I want you to be honest with yourself: How often do you sit with your partner, and one or both of you are on your phones?

Unfortunately, this reality plagues many relationships. Whether it’s texting, looking at Facebook, checking Instagram, looking up scores to the sports games or updating a fantasy team, the bottom line is you are not connecting with your partner.

A study conducted by the advertising platform, Flurry, stated Americans spend almost three hours a day on their cell phones.

This is a problem, but the bigger problem is cell phones are distracting excuses for partners to not communicate with one another.

Don’t blame yourself and don’t blame your partner. Constant connectivity to the outside world is an addiction.

So, how do we treat this addiction? My solution is airplane mode.

For those of you who don’t know what that means, it is a simple setting that restricts the use of data on your phone. Therefore, you cannot go on the Internet and you do not receive texts.

Some people feel leaving their phones in another room is sufficient. But, you can still hear your phone ring or buzz if it is not on silent.

This will lead you to envision and imagine texts and notifications coming to your phone. The bigger problem is that sly “walk by” move.

You know, that move where you go to the bathroom or get a snack and you casually walk by your phone to see those notifications? We’ve all done it.

So, put your phone on airplane mode. Not only will this improve your relationship, but over time, you also will start to notice how calm you feel. You shut yourself off to the outside world and finally have room to breathe.

The anxiety and/or stress you felt over the course of the day slowly fades away. You don’t need to rush to send an email or answer your nagging boss.

Now, imagine you and your partner feeling that way together. It is pretty romantic because it communicates just being with one another is enough.

You don’t need to know what your friend is eating for dinner, which celebrity got incarcerated or whether the Knicks lost again.

Instead, do something fun with your partner. It could be something simple, like watching a movie, or you could get crazy and play strip darts (you’re welcome for giving you that idea). Whatever it is, you are enjoying the company of your partner. I want to emphasize that this is a practice.

At first, it might be more difficult than you anticipate, but I guarantee you will feel better and your relationship will improve the more you attempt this joint experience. We need to value “alone time.”

Our generation is so obsessed with what everyone else is doing.

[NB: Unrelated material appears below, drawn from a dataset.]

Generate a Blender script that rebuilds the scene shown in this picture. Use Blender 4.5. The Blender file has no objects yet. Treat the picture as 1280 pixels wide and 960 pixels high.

We don’t stop to just be in the moment and enjoy what is right in front of us.

The reason, hopefully, you are with your partner is you find each other smart, funny, insightful, attractive and entertaining (okay, so maybe not ALL of those things).

The bottom line is the amazing person I just described is sitting right next to you, but you are too busy to even notice. So, maybe you need to ask yourself, “Is using my phone now worth wasting this time with my partner?”

If you answer “yes,” maybe you have something to think about regarding your relationship.

If you answer “no,” put your phone on airplane mode, leave it in the other room and enjoy the company of the person right next to you.